§ Exercise material
__________

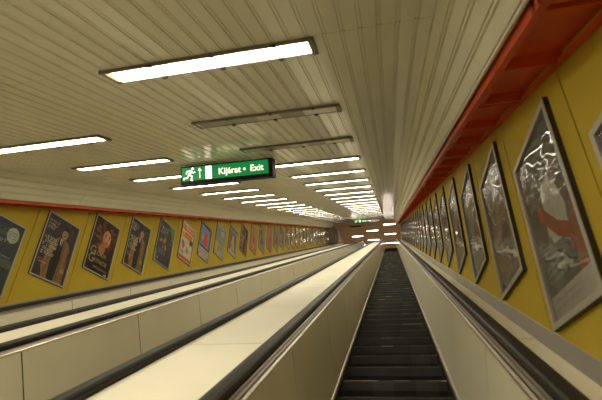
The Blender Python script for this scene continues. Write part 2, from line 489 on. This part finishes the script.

__________

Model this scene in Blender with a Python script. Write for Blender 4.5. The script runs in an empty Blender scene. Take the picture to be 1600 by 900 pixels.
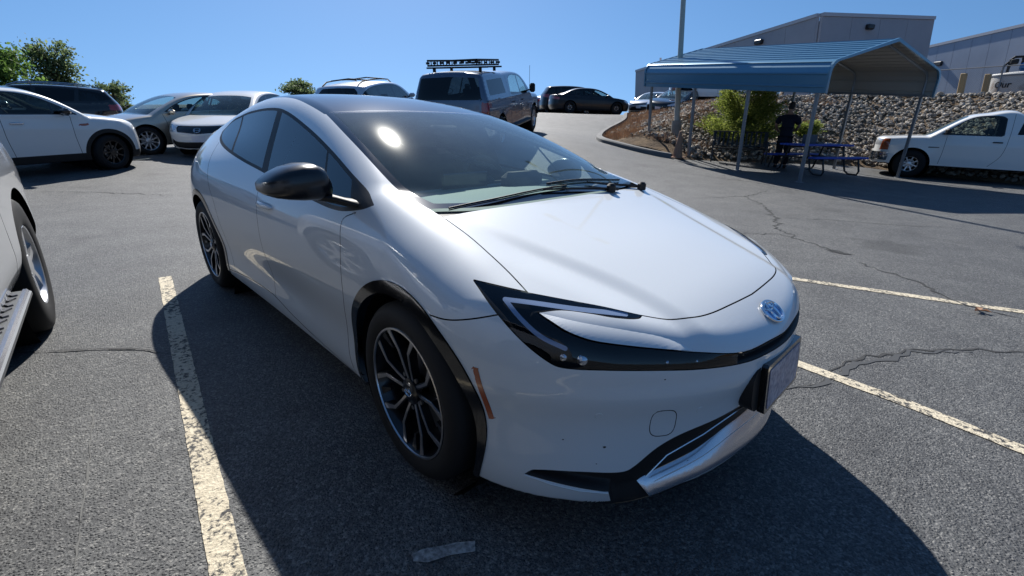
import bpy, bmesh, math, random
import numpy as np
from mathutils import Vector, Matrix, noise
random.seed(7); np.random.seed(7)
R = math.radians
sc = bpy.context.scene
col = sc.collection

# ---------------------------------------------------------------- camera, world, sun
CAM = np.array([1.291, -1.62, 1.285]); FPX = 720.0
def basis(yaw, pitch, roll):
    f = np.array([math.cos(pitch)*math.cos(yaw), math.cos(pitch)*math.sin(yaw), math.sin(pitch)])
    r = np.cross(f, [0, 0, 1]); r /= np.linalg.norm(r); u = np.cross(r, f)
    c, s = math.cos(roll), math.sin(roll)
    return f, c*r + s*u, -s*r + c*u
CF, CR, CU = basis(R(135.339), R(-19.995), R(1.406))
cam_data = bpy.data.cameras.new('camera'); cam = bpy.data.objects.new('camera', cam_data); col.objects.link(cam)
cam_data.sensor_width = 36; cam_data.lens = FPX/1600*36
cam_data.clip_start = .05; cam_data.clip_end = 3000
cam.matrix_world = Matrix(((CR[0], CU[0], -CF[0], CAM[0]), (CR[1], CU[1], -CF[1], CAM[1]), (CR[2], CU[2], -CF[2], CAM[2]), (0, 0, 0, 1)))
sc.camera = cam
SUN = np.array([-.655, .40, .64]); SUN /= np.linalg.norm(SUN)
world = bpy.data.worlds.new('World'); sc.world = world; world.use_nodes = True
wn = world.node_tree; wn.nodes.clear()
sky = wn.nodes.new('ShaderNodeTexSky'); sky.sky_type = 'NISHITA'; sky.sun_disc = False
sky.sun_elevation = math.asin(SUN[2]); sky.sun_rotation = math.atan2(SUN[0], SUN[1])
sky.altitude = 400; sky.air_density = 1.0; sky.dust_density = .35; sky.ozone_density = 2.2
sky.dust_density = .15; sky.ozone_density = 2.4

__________

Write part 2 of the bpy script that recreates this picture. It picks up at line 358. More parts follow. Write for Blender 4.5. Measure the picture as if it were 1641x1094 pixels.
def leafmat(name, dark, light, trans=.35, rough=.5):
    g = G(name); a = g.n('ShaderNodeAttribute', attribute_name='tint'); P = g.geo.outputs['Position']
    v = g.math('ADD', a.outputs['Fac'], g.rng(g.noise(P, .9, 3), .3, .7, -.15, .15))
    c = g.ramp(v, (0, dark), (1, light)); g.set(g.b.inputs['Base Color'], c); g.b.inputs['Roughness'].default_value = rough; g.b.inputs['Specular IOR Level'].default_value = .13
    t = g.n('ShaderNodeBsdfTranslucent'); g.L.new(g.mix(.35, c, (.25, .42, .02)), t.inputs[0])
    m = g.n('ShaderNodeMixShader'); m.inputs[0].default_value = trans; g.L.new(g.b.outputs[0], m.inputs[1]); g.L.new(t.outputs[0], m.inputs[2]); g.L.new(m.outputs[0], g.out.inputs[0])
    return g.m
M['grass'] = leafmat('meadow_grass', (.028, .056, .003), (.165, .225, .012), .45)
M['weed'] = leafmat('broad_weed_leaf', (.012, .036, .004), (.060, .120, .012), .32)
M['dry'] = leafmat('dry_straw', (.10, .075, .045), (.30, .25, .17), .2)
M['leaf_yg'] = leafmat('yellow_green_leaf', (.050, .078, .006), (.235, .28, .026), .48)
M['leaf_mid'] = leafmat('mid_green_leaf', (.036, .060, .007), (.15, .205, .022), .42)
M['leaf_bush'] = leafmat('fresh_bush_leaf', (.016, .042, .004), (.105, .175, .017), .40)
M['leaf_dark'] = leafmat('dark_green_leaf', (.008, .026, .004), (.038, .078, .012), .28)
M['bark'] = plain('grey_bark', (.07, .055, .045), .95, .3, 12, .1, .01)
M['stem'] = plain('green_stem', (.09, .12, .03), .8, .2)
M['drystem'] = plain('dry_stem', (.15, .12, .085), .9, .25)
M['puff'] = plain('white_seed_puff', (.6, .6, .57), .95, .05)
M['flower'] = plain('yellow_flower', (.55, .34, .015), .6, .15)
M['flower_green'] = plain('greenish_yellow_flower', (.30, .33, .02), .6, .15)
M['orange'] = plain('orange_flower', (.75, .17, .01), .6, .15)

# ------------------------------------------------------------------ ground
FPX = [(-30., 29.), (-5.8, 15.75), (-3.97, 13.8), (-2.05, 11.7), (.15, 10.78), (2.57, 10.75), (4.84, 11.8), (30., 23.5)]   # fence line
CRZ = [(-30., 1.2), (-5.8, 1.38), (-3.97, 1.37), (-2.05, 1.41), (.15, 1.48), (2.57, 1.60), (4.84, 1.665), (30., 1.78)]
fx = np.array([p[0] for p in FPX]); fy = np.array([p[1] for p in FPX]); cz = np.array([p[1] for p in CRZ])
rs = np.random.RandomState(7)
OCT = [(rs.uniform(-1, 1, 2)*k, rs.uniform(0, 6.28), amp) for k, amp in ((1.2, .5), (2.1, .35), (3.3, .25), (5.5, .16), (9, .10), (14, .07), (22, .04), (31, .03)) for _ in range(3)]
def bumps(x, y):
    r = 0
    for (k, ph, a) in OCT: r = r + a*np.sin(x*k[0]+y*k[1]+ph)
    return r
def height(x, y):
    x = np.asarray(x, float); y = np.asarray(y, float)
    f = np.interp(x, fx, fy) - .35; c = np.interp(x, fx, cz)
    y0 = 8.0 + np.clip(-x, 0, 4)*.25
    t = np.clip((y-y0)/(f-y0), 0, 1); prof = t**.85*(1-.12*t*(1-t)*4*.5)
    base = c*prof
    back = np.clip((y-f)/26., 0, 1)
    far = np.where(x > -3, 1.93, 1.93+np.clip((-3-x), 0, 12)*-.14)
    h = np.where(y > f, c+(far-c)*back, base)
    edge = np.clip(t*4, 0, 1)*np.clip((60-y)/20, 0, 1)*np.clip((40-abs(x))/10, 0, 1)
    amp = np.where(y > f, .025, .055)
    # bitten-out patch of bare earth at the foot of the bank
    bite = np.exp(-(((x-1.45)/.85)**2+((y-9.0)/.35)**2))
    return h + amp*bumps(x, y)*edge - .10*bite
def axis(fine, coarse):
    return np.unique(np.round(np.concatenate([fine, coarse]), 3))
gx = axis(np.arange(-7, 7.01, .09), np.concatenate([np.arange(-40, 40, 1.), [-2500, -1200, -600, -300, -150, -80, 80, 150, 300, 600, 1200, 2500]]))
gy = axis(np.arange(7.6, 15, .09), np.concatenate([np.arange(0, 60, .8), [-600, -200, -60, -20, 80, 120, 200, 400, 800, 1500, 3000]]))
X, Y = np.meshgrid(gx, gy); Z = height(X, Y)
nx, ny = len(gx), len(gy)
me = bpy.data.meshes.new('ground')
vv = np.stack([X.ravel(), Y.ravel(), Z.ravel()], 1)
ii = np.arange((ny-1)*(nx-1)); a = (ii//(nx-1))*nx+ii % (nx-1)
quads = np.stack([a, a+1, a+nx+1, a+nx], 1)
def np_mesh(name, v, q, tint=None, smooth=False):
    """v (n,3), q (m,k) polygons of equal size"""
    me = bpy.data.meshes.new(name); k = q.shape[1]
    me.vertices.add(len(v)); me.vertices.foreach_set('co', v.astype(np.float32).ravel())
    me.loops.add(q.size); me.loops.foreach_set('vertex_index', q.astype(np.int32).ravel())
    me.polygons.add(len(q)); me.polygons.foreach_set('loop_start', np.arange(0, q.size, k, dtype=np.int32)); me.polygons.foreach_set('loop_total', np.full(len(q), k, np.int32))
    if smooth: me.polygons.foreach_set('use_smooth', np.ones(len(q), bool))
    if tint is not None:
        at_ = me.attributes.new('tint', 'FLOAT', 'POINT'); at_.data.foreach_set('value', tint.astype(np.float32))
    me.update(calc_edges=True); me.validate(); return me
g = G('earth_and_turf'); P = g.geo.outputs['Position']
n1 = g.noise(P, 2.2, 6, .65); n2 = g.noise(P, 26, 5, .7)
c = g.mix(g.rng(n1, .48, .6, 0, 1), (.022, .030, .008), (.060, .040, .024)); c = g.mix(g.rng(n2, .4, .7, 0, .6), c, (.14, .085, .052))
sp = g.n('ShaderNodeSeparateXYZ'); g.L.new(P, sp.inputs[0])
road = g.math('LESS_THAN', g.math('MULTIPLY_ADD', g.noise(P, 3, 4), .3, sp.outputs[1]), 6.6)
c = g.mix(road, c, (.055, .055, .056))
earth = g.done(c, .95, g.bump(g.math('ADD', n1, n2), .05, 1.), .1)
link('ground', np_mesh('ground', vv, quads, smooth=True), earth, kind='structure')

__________

§ Exercise aim
Look above and copy only the lines from the one holding "Model this scene" to the one holding "col = sc.collection", both included, exactly, minus the pictures.

§ Worked answer
Model this scene in Blender with a Python script. Write for Blender 4.5. The script runs in an empty Blender scene. Take the picture to be 1600 by 900 pixels.
import bpy, bmesh, math, random
import numpy as np
from mathutils import Vector, Matrix, noise
random.seed(7); np.random.seed(7)
R = math.radians
sc = bpy.context.scene
col = sc.collection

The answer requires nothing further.